最初に割り当てられたのは奉仕部門でした。たくさんのことを学びました。奉仕部門は,国内の長老団や巡回監督から寄せられる,複雑で気を遣う質問に答えています。部門の兄弟たちは辛抱強く親切にわたしを訓練してくれました。でも,奉仕部門に戻るとしたら,また新人の気分になると思います。
わたしたち夫婦はベテルの生活が大好きです。2人とも早起きなので,ベテルの生活に合っていると思います。ベテルに入って約1年後,エホバの証人の統治体の奉仕委員会の援助者として奉仕するようになりました。1999年には統治体の成員に任命されました。この割り当てを通して多くのことを学びました。特に学んだのは,クリスチャン会衆の頭はどんな人間でもなくイエス・キリストだということです。
これまでの人生を振り返り,自分は預言者アモスにちょっと似ていると感じます。アモスはつつましい羊飼いで,貧しい人の食べ物であるエジプトいちじくの実をはさむ季節労働もしていました。

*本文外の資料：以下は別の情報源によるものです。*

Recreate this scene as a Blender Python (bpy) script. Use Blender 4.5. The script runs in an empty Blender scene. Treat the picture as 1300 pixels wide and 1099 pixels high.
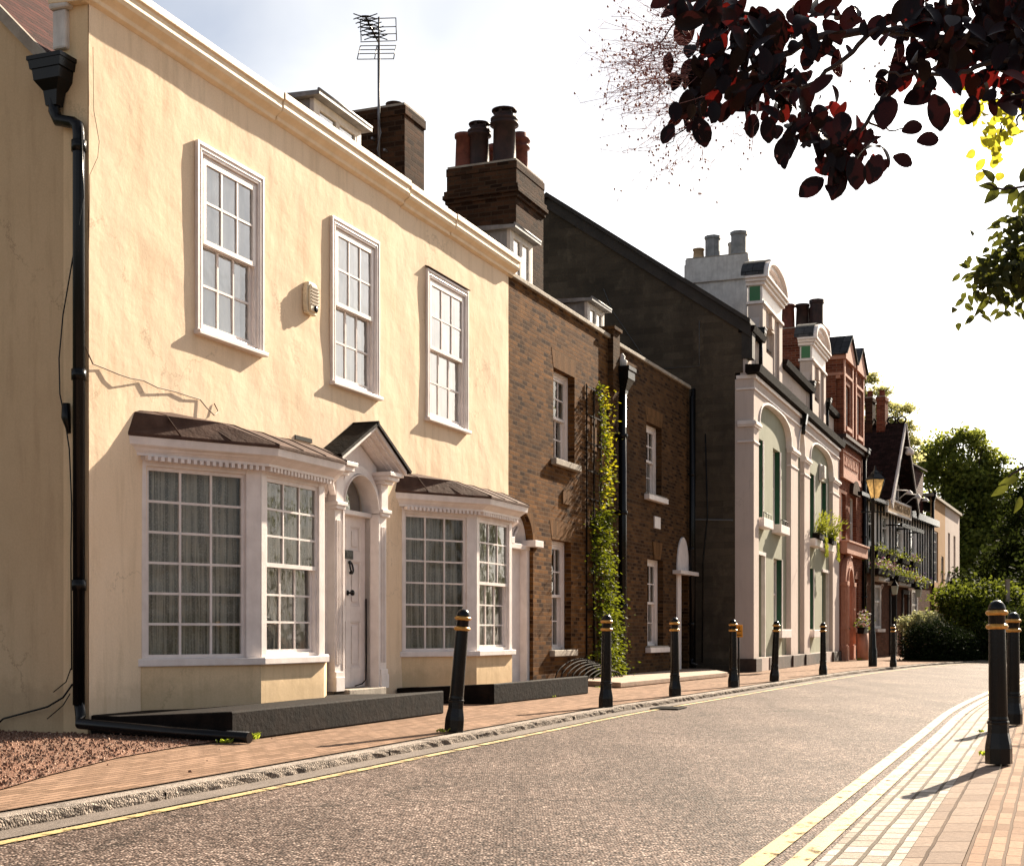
import bpy, math, random
from mathutils import Vector, Matrix, noise
R = math.radians
rnd = random.Random(11)
SC = bpy.context.scene
COL = SC.collection
FPX, HOR, CX, EYE = 1750.0, 803.0, 650.0, 0.85

def ray(px): return (px - CX) / FPX
def ground(px, py, h=EYE):
    d = FPX * h / (py - HOR)
    return Vector((ray(px) * d, d, EYE - h))

# ------------------------------------------------------------------ materials
def _mat(name):
    m = bpy.data.materials.new(name); m.use_nodes = True
    nt = m.node_tree; nt.nodes.clear()
    out = nt.nodes.new('ShaderNodeOutputMaterial')
    b = nt.nodes.new('ShaderNodeBsdfPrincipled')
    nt.links.new(b.outputs[0], out.inputs[0])
    return m, nt, b, out
def _n(nt, t, **kw):
    n = nt.nodes.new(t)
    for k, v in kw.items(): setattr(n, k, v)
    return n
def _ramp(nt, fac, stops):
    r = _n(nt, 'ShaderNodeValToRGB'); e = r.color_ramp.elements
    while len(e) < len(stops): e.new(0.5)
    for i, (p, c) in enumerate(stops):
        e[i].position = p; e[i].color = (c[0], c[1], c[2], 1) if not isinstance(c, (int, float)) else (c, c, c, 1)
    nt.links.new(fac, r.inputs[0]); return r.outputs[0]
def _noise(nt, vec, scale, detail=6, rough=.6, dist=0):
    n = _n(nt, 'ShaderNodeTexNoise'); n.inputs['Scale'].default_value = scale
    n.inputs['Detail'].default_value = detail; n.inputs['Roughness'].default_value = rough
    n.inputs['Distortion'].default_value = dist
    if vec is not None: nt.links.new(vec, n.inputs['Vector'])
    return n.outputs[0]
def _mix(nt, fac, a, b, mode='MIX'):
    m = _n(nt, 'ShaderNodeMix', data_type='RGBA', blend_type=mode)
    if isinstance(fac, (int, float)): m.inputs[0].default_value = fac
    else: nt.links.new(fac, m.inputs[0])
    for v, i in ((a, 6), (b, 7)):
        if isinstance(v, tuple): m.inputs[i].default_value = (v[0], v[1], v[2], 1)
        else: nt.links.new(v, m.inputs[i])
    return m.outputs[2]
def _math(nt, op, a, b=None):
    m = _n(nt, 'ShaderNodeMath', operation=op)
    for v, i in ((a, 0), (b, 1)):
        if v is None: continue
        if isinstance(v, (int, float)): m.inputs[i].default_value = v
        else: nt.links.new(v, m.inputs[i])
    return m.outputs[0]
def _bump(nt, b, h, dist, strength=1.0, normal=None):
    bp = _n(nt, 'ShaderNodeBump'); bp.inputs['Distance'].default_value = dist
    bp.inputs['Strength'].default_value = strength
    nt.links.new(h, bp.inputs['Height'])
    if normal is not None: nt.links.new(normal, bp.inputs['Normal'])
    if b is not None: nt.links.new(bp.outputs[0], b.inputs['Normal'])
    return bp.outputs[0]
def _coord(nt, kind='Object'):
    return _n(nt, 'ShaderNodeTexCoord').outputs[kind]
def _map(nt, vec, scale=(1, 1, 1), rot=(0, 0, 0)):
    m = _n(nt, 'ShaderNodeMapping'); m.inputs['Scale'].default_value = scale
    m.inputs['Rotation'].default_value = rot
    nt.links.new(vec, m.inputs[0]); return m.outputs[0]

def paint(name, c1, c2=None, scale=3, rough=.6, bump=.002, bscale=30, spec=.3, metal=0, dirt=0):
    m, nt, b, _ = _mat(name); c2 = c2 or tuple(x * .86 for x in c1)
    co = _coord(nt)
    col = _ramp(nt, _noise(nt, co, scale), [(.35, c2), (.62, c1)])
    if dirt:
        d = _ramp(nt, _noise(nt, _map(nt, co, (9, 9, 1.2)), 1.6, 8, .7), [(.42, 0), (.75, 1)])
        d = _math(nt, 'MULTIPLY', d, dirt)
        col = _mix(nt, d, col, tuple(x * .45 for x in c1))
    nt.links.new(col, b.inputs['Base Color'])
    b.inputs['Roughness'].default_value = rough
    b.inputs['Specular IOR Level'].default_value = spec
    b.inputs['Metallic'].default_value = metal
    if bump: _bump(nt, b, _noise(nt, co, bscale, 5, .6), bump)
    return m

def render_wall(name, c1, c2, c3, lump=.02):
    """hand-trowelled painted render"""
    m, nt, b, _ = _mat(name); co = _coord(nt)
    big = _noise(nt, co, .9, 4, .55, .4)
    col = _ramp(nt, big, [(.3, c2), (.65, c1)])
    st = _ramp(nt, _noise(nt, _map(nt, co, (6, 6, .7)), 1.3, 8, .7, .3), [(.50, 0), (.74, 1)])
    col = _mix(nt, _math(nt, 'MULTIPLY', st, .42), col, c3)
    fine = _ramp(nt, _noise(nt, co, 60, 4, .7), [(.3, .88), (.7, 1)])
    col = _mix(nt, 1.0, col, fine, 'MULTIPLY')
    sz = _n(nt, 'ShaderNodeSeparateXYZ'); nt.links.new(co, sz.inputs[0])
    low = _math(nt, 'SUBTRACT', 1.0, _math(nt, 'MULTIPLY', sz.outputs[2], 1.5))
    low = _ramp(nt, _math(nt, 'ADD', low, _math(nt, 'MULTIPLY', _noise(nt, co, 5, 7, .7), .9)), [(.78, 0), (1.0, .26)])
    col = _mix(nt, low, col, tuple(x * .6 for x in c3))
    vr = _n(nt, 'ShaderNodeTexVoronoi', feature='DISTANCE_TO_EDGE'); vr.inputs['Scale'].default_value = .55
    wn = _n(nt, 'ShaderNodeTexNoise'); wn.inputs['Scale'].default_value = 2.5; wn.inputs['Detail'].default_value = 7; wn.inputs['Roughness'].default_value = .7
    nt.links.new(co, wn.inputs['Vector'])
    ws = _n(nt, 'ShaderNodeVectorMath', operation='SCALE'); ws.inputs[3].default_value = .9; nt.links.new(wn.outputs[1], ws.inputs[0])
    wa = _n(nt, 'ShaderNodeVectorMath', operation='ADD'); nt.links.new(co, wa.inputs[0]); nt.links.new(ws.outputs[0], wa.inputs[1]); nt.links.new(wa.outputs[0], vr.inputs['Vector'])
    crk = _ramp(nt, vr.outputs['Distance'], [(.0, 1), (.006, 0)])
    crk = _math(nt, 'MULTIPLY', crk, _ramp(nt, _noise(nt, co, .8, 3), [(.48, 0), (.58, 1)]))
    col = _mix(nt, _math(nt, 'MULTIPLY', crk, .55), col, tuple(x * .5 for x in c3))
    nt.links.new(col, b.inputs['Base Color'])
    b.inputs['Roughness'].default_value = .88; b.inputs['Specular IOR Level'].default_value = .07
    h = _math(nt, 'ADD', _math(nt, 'MULTIPLY', _noise(nt, _map(nt, co, (1, 1, 1.0)), 3.2, 5, .5, .15), lump),
              _math(nt, 'MULTIPLY', _noise(nt, co, 22, 5, .6, .1), lump * .10))
    _bump(nt, b, h, 1.0)
    return m

def brick(name, c1, c2, mortar, bw=.225, rh=.075, ms=.009, stain=(.03, .025, .02), stainamt=.5, offset=.5, bump=.006, patch=None, rough=.92, spec=.04):
    m, nt, b, _ = _mat(name); uv = _coord(nt, 'UV'); co = _coord(nt)
    # slight waviness of courses
    w = _n(nt, 'ShaderNodeVectorMath', operation='SCALE'); w.inputs[3].default_value = .012
    nn = _n(nt, 'ShaderNodeTexNoise'); nn.inputs['Scale'].default_value = 4
    nt.links.new(co, nn.inputs['Vector']); nt.links.new(nn.outputs[1], w.inputs[0])
    ad = _n(nt, 'ShaderNodeVectorMath', operation='ADD')
    nt.links.new(uv, ad.inputs[0]); nt.links.new(w.outputs[0], ad.inputs[1])
    t = _n(nt, 'ShaderNodeTexBrick'); t.offset = offset
    t.inputs['Scale'].default_value = 1; t.inputs['Mortar Size'].default_value = ms
    t.inputs['Mortar Smooth'].default_value = .3
    t.inputs['Brick Width'].default_value = bw; t.inputs['Row Height'].default_value = rh
    t.inputs['Color1'].default_value = (0, 0, 0, 1); t.inputs['Color2'].default_value = (1, 1, 1, 1)
    t.inputs['Mortar'].default_value = (.5, .5, .5, 1)
    nt.links.new(ad.outputs[0], t.inputs['Vector'])
    mid = tuple((a + d) / 2 for a, d in zip(c1, c2))
    bc = _ramp(nt, t.outputs['Color'], [(0, c1), (.45, mid), (1, c2)])
    fine = _ramp(nt, _noise(nt, co, 45, 5, .7), [(.3, .72), (.7, 1.12)])
    bc = _mix(nt, 1.0, bc, fine, 'MULTIPLY')
    col = _mix(nt, t.outputs['Fac'], bc, mortar)
    s = _ramp(nt, _noise(nt, _map(nt, co, (1, 1, .6)), 1.1, 8, .68, .5), [(.4, 0), (.72, 1)])
    col = _mix(nt, _math(nt, 'MULTIPLY', s, stainamt), col, stain)
    if patch:
        p = _ramp(nt, _noise(nt, co, 2.2, 6, .7), [(.55, 0), (.68, 1)])
        col = _mix(nt, _math(nt, 'MULTIPLY', p, .45), col, patch)
    nt.links.new(col, b.inputs['Base Color']); b.inputs['Roughness'].default_value = rough
    b.inputs['Specular IOR Level'].default_value = spec
    h = _math(nt, 'SUBTRACT', _math(nt, 'MULTIPLY', _noise(nt, co, 30, 5, .7), .6), t.outputs['Fac'])
    h = _math(nt, 'ADD', h, _math(nt, 'MULTIPLY', t.outputs['Color'], .35))
    _bump(nt, b, h, bump)
    return m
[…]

エホバはそのようなアモスに目を留めて預言者として任命し,豊かに祝福されました。(アモ 7:14,15)エホバは,インディアナ州リバティーの貧しい農家に生まれたわたしにも目を留め,数え切れないほどの祝福を与えてくださいました。(箴 10:22)貧しい生い立ちでしたが,想像もしなかったほど豊かな人生を送ってきました。